* Work to complete:
Give the data below again, word for word.

·····

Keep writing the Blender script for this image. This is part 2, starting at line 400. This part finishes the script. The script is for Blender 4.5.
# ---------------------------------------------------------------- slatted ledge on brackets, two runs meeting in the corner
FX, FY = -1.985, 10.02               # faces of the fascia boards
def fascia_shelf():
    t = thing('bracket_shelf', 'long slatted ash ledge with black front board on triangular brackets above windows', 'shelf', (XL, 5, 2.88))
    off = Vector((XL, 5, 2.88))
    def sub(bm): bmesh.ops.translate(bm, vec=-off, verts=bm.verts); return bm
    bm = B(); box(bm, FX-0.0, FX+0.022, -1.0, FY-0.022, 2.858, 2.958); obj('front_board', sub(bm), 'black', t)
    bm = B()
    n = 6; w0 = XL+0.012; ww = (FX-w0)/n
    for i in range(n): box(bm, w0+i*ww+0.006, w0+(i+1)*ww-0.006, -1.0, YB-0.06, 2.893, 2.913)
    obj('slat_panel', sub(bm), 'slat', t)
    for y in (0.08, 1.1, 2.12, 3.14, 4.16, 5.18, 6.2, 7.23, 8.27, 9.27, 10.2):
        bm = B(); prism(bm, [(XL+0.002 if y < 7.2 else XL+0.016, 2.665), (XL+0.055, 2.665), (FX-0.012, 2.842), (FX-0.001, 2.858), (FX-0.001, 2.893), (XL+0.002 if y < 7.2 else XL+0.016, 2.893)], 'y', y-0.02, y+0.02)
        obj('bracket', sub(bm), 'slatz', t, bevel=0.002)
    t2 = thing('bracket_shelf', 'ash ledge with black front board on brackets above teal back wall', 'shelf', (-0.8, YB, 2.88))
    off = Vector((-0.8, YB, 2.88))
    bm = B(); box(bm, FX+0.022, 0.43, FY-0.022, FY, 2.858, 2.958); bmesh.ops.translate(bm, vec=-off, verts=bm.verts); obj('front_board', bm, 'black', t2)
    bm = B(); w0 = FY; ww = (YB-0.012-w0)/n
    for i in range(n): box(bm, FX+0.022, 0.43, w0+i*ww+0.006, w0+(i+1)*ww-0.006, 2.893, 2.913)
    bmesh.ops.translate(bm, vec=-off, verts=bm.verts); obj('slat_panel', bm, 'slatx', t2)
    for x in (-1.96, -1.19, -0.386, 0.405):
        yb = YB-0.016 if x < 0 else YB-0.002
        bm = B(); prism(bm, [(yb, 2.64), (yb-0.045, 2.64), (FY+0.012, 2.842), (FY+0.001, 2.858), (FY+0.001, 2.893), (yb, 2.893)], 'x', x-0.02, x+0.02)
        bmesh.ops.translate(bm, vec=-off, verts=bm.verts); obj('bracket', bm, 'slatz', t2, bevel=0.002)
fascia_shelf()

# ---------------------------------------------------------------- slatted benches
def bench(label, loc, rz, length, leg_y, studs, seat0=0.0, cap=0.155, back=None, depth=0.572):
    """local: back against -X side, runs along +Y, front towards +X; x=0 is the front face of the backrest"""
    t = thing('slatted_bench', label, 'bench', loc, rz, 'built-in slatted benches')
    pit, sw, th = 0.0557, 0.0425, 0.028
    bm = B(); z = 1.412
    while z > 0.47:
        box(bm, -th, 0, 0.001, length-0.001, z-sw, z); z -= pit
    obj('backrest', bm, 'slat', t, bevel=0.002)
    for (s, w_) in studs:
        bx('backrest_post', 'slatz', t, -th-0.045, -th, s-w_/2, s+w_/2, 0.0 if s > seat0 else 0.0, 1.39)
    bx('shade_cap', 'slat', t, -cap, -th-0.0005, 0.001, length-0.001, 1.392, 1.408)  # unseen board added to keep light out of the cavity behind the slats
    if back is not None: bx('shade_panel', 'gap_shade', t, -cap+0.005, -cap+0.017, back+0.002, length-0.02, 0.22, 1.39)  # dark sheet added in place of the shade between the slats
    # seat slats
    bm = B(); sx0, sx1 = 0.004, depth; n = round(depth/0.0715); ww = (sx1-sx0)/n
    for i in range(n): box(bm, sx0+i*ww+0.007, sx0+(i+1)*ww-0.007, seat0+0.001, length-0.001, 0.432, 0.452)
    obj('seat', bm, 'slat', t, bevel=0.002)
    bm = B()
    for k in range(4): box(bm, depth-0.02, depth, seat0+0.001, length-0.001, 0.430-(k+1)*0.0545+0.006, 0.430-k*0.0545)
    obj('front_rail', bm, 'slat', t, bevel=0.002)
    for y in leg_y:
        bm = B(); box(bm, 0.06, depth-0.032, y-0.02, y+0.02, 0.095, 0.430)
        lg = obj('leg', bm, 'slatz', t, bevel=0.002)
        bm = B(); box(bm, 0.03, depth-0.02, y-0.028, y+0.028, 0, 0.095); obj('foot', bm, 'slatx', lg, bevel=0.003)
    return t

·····

* Answer:
Keep writing the Blender script for this image. This is part 2, starting at line 400. This part finishes the script. The script is for Blender 4.5.
# ---------------------------------------------------------------- slatted ledge on brackets, two runs meeting in the corner
FX, FY = -1.985, 10.02               # faces of the fascia boards
def fascia_shelf():
    t = thing('bracket_shelf', 'long slatted ash ledge with black front board on triangular brackets above windows', 'shelf', (XL, 5, 2.88))
    off = Vector((XL, 5, 2.88))
    def sub(bm): bmesh.ops.translate(bm, vec=-off, verts=bm.verts); return bm
    bm = B(); box(bm, FX-0.0, FX+0.022, -1.0, FY-0.022, 2.858, 2.958); obj('front_board', sub(bm), 'black', t)
    bm = B()
    n = 6; w0 = XL+0.012; ww = (FX-w0)/n
    for i in range(n): box(bm, w0+i*ww+0.006, w0+(i+1)*ww-0.006, -1.0, YB-0.06, 2.893, 2.913)
    obj('slat_panel', sub(bm), 'slat', t)
    for y in (0.08, 1.1, 2.12, 3.14, 4.16, 5.18, 6.2, 7.23, 8.27, 9.27, 10.2):
        bm = B(); prism(bm, [(XL+0.002 if y < 7.2 else XL+0.016, 2.665), (XL+0.055, 2.665), (FX-0.012, 2.842), (FX-0.001, 2.858), (FX-0.001, 2.893), (XL+0.002 if y < 7.2 else XL+0.016, 2.893)], 'y', y-0.02, y+0.02)
        obj('bracket', sub(bm), 'slatz', t, bevel=0.002)
    t2 = thing('bracket_shelf', 'ash ledge with black front board on brackets above teal back wall', 'shelf', (-0.8, YB, 2.88))
    off = Vector((-0.8, YB, 2.88))
    bm = B(); box(bm, FX+0.022, 0.43, FY-0.022, FY, 2.858, 2.958); bmesh.ops.translate(bm, vec=-off, verts=bm.verts); obj('front_board', bm, 'black', t2)
    bm = B(); w0 = FY; ww = (YB-0.012-w0)/n
    for i in range(n): box(bm, FX+0.022, 0.43, w0+i*ww+0.006, w0+(i+1)*ww-0.006, 2.893, 2.913)
    bmesh.ops.translate(bm, vec=-off, verts=bm.verts); obj('slat_panel', bm, 'slatx', t2)
    for x in (-1.96, -1.19, -0.386, 0.405):
        yb = YB-0.016 if x < 0 else YB-0.002
        bm = B(); prism(bm, [(yb, 2.64), (yb-0.045, 2.64), (FY+0.012, 2.842), (FY+0.001, 2.858), (FY+0.001, 2.893), (yb, 2.893)], 'x', x-0.02, x+0.02)
        bmesh.ops.translate(bm, vec=-off, verts=bm.verts); obj('bracket', bm, 'slatz', t2, bevel=0.002)
fascia_shelf()

# ---------------------------------------------------------------- slatted benches
def bench(label, loc, rz, length, leg_y, studs, seat0=0.0, cap=0.155, back=None, depth=0.572):
    """local: back against -X side, runs along +Y, front towards +X; x=0 is the front face of the backrest"""
    t = thing('slatted_bench', label, 'bench', loc, rz, 'built-in slatted benches')
    pit, sw, th = 0.0557, 0.0425, 0.028
    bm = B(); z = 1.412
    while z > 0.47:
        box(bm, -th, 0, 0.001, length-0.001, z-sw, z); z -= pit
    obj('backrest', bm, 'slat', t, bevel=0.002)
    for (s, w_) in studs:
        bx('backrest_post', 'slatz', t, -th-0.045, -th, s-w_/2, s+w_/2, 0.0 if s > seat0 else 0.0, 1.39)
    bx('shade_cap', 'slat', t, -cap, -th-0.0005, 0.001, length-0.001, 1.392, 1.408)  # unseen board added to keep light out of the cavity behind the slats
    if back is not None: bx('shade_panel', 'gap_shade', t, -cap+0.005, -cap+0.017, back+0.002, length-0.02, 0.22, 1.39)  # dark sheet added in place of the shade between the slats
    # seat slats
    bm = B(); sx0, sx1 = 0.004, depth; n = round(depth/0.0715); ww = (sx1-sx0)/n
    for i in range(n): box(bm, sx0+i*ww+0.007, sx0+(i+1)*ww-0.007, seat0+0.001, length-0.001, 0.432, 0.452)
    obj('seat', bm, 'slat', t, bevel=0.002)
    bm = B()
    for k in range(4): box(bm, depth-0.02, depth, seat0+0.001, length-0.001, 0.430-(k+1)*0.0545+0.006, 0.430-k*0.0545)
    obj('front_rail', bm, 'slat', t, bevel=0.002)
    for y in leg_y:
        bm = B(); box(bm, 0.06, depth-0.032, y-0.02, y+0.02, 0.095, 0.430)
        lg = obj('leg', bm, 'slatz', t, bevel=0.002)
        bm = B(); box(bm, 0.03, depth-0.02, y-0.028, y+0.028, 0, 0.095); obj('foot', bm, 'slatx', lg, bevel=0.003)
    return t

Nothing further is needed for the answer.